Graham Reid | | 1 min read
This muscular trio (with guests) first came to Elsewhere's attention only late last year on the belated jazz tribute to Sgt Pepper where they delivered a usefully different treatment of Harrison's Within You Without You which connected to the more experimental end of American jazz.
As the title here tells you, we come to this suite – which appeared in the middle of last year – as the final part of a trilogy . . . but in these matters Spotify is your friend because you can listen to the first two parts there, and they act as a bridge between black poets, hard bop, Latin sounds, quietly considered work (check Fruit Stand on Part One), hints of exotica (Snake Charmer on Part Two) and free jazz.

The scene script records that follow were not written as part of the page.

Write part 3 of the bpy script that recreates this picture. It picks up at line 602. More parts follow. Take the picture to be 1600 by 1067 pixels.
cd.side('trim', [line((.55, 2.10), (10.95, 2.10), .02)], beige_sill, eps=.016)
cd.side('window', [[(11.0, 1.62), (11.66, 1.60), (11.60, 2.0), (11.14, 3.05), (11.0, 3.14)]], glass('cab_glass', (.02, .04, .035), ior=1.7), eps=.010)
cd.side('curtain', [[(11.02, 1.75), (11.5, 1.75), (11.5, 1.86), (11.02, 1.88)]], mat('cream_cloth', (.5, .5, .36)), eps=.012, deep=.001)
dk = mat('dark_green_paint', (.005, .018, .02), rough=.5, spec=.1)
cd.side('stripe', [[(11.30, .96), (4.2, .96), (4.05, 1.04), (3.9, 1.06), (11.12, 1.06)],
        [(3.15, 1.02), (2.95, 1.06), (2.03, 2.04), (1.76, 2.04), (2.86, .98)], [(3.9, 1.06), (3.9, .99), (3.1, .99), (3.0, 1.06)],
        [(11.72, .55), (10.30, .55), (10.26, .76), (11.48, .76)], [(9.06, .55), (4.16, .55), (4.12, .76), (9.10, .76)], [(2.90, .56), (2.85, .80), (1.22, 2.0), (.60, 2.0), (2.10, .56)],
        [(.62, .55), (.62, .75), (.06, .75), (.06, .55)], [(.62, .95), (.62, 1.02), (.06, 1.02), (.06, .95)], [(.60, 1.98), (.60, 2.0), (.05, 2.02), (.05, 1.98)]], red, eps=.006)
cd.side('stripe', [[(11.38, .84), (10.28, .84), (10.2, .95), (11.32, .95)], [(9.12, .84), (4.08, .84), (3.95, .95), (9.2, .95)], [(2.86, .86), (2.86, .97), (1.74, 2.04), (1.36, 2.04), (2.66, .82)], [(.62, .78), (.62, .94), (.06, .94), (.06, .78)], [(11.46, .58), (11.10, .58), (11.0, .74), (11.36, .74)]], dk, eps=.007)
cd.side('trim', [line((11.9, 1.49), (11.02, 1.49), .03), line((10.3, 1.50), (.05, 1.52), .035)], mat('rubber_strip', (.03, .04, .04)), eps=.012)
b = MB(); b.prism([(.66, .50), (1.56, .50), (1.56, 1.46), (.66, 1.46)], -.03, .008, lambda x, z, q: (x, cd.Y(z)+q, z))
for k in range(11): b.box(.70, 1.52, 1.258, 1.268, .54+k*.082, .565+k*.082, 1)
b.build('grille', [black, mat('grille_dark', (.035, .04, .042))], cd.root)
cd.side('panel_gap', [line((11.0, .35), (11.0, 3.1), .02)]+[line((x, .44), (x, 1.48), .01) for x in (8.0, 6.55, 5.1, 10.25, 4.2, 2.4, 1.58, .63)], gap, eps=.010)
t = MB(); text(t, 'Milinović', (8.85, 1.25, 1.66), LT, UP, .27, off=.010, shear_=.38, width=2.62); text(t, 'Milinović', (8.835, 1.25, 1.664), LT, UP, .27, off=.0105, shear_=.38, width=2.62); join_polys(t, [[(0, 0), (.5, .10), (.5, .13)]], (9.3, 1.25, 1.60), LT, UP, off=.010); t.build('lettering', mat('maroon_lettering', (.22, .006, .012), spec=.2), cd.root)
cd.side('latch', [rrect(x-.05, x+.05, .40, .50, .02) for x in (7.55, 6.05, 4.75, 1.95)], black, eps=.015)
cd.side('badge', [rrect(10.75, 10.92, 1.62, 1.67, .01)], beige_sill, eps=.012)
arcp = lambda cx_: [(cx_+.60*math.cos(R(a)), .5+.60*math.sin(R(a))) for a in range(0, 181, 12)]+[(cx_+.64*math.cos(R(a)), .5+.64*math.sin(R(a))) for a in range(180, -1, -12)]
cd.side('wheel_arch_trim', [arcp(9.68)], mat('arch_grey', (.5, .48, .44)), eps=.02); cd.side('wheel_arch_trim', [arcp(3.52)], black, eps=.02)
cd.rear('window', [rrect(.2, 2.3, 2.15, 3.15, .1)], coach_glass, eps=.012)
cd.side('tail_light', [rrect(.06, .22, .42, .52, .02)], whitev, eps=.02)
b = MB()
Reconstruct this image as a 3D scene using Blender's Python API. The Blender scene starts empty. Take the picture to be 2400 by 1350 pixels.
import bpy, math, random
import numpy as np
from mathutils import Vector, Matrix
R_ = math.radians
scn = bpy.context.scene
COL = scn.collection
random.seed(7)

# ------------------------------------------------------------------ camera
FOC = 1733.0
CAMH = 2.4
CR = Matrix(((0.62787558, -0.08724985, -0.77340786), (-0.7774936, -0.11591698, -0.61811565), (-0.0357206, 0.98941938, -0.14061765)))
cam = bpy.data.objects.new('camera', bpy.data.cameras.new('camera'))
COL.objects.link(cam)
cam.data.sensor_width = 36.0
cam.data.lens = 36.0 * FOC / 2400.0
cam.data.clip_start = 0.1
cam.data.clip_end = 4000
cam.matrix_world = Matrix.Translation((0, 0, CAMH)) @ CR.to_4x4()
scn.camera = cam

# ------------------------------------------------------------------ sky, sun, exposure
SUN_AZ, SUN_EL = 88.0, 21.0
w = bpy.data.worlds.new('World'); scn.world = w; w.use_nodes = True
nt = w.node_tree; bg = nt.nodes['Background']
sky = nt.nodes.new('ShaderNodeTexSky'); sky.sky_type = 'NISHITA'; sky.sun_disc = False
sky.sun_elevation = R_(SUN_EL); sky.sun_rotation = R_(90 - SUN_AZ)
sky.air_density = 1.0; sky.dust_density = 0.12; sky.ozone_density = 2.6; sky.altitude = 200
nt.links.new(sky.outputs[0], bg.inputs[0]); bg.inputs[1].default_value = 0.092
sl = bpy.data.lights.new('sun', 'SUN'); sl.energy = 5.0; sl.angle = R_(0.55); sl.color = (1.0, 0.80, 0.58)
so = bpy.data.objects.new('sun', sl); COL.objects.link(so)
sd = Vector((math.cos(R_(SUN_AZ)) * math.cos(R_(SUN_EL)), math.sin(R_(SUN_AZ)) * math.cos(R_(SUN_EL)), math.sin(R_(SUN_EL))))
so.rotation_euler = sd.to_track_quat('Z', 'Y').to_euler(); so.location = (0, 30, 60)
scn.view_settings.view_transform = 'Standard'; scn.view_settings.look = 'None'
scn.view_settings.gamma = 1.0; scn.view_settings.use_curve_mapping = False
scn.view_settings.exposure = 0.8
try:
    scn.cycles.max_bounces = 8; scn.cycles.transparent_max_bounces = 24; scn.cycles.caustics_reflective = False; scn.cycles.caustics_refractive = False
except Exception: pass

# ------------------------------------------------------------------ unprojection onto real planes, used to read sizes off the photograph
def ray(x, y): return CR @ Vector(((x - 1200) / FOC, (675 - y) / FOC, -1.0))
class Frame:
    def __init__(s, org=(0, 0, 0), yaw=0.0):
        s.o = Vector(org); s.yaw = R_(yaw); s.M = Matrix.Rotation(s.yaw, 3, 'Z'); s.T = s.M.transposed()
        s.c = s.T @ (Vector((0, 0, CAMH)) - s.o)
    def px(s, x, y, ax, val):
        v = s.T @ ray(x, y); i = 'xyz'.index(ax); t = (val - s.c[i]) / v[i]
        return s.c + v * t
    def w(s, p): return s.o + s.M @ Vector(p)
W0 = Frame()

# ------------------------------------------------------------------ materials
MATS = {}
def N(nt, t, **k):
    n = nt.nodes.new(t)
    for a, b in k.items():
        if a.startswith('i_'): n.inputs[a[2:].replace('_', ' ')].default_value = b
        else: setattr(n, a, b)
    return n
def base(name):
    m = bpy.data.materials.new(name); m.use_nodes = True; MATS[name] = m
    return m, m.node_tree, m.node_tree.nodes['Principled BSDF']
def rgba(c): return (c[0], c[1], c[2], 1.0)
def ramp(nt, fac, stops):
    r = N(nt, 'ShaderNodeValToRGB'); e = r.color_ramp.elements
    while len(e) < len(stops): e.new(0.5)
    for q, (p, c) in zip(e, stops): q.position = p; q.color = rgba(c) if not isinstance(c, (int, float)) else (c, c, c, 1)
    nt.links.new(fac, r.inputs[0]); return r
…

They are certainly connected – a guest on four pieces here is altoist Roy Nathanson who co-founded Jazz Passengers in the late Eighties and has impeccable credentials, and the cover art is by Julian Schnabel – and the Collective's trio here of tenor player Isaiah Barr, drummer Austin Williamson and acoustic bassist Walter Stinson certainly conjure up inner-city NYC in its various moods: romantically noir on the opener Onyx Court; the brief Don't Get Caught Under Manhattan Bridge is an uneasy soundtrack to that warning; Battle of the Bowery starts with a walking bass and saxophone car horns before the tempo picks up and you could conjure up the Jets and the Sharks facing off (it's dance not a fight, the latter comes in the more edgy angularity Rumble in Chatham Square). And FDR Drive captures some of that traffic urgency in an exciting closing piece.
Recorded live at Magic Gallery on Canal Street in Chinatown, the Onyx Collective are the kind of tight outfit which offer a more finely focused jazz (10 pieces in 35 minutes) than the swirling extemporising of Kamasi Washington but have not dissimilar – if slightly more left-field – reference points.
Well worth seeking out, even if we are a little late to this party.